Do anything you like in letters, e-mail, business memos, and other writing that's an end in itself, but put one space between sentences in writing that's going to be published, whether in print or on the Web.  It's standard.

And indeed, the Microsoft Word grammar-checker on my Mac marks every use of two spaces as an error in grammar.  This is enormously annoying to me, because, like Adam Gordon, I was taught (back when dinosaurs roamed the earth and people used typewriters) that I MUST use two spaces between sentences in typewritten work; using only one was a mistake, one that cost you some (small) fraction of a grade.  Now I've come to view that extra space as attractive and the use of only one space as squinchy -- but that's just a personal aesthetic judgment, based entirely on my experience.

Wallraff explains that the One-Space Rule wasn't always in force: "You can find extra space between sentences in books from as late as the 1960s."  (Hell, you can find them right now, in my Language Log postings.)  She suspects that the extra space came from the days of typesetting -- a  letter by John Bowers, of Bend, Ore., in the March 2007 issue (p. 19), disputes this, maintaining that "conscientious printers" used only one space and that the extra space "arose with stenography" -- but was, in any case, eliminated some time ago.  Both Wallraff and Bowers find a single space more aesthetically appealing than two (almost surely a case of liking what you're most familiar with).  And of course the One-Space Rule saves a character.  Omit Needless Characters.

But I can't for the life of me see why people should be regulating the number of spaces between sentences.  Why should consistency be required here?

Just to remind you: I'm not recommending Do As You Will in general; there are plenty of usages that are non-standard, regional, conversational, informal, hyperformal, etc. and so aren't appropriate in all contexts.  But there's also a huge territory of variability where, it seems to me, no regulation is necessary, and where efforts at enforcing consistency merely waste a lot of people's time and draw attention away from more important matters.  Certainly, the idea that Whatever Can Be Regulated Should Be -- Why regulate?  Because we can! -- is a spectacularly bad idea, at least on rational grounds.

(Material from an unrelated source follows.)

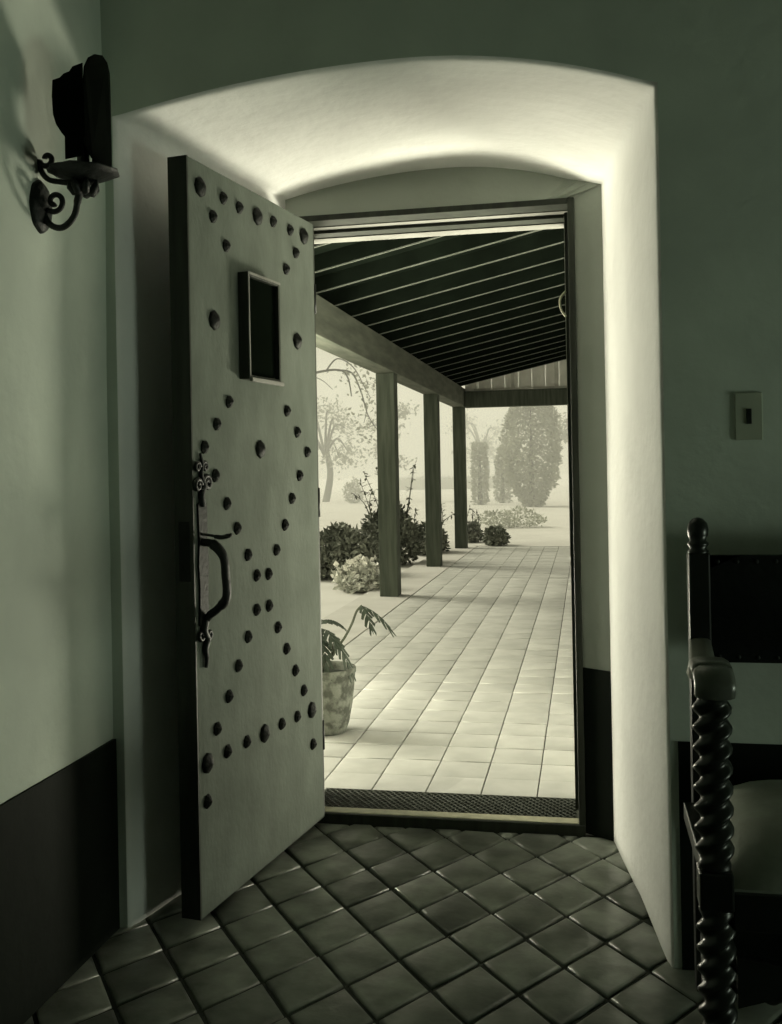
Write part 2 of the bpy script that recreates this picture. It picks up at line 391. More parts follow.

Somewhat gloomily, I note that many writers have claimed that a major force in the spread of public schooling in modern times was the need for tractable and obedient workers, people who would conform to arbitrary rules and would perform tasks and follow procedures that didn't necessarily make sense to them.  The official rhetoric of public schooling has focused instead on the spread of learning for its own sake and the teaching of useful skills, for the advancement of individuals -- for "getting ahead" in life -- but I think it would be hard to deny the interests of industry and business in the enterprise.  Regulating grammar and usage and the mechanics of writing and insisting on consistency on even minute and arbitrary points fit right into this program.  And then the ideas of regulation and consistency become part of the folk understanding of the world and how it works.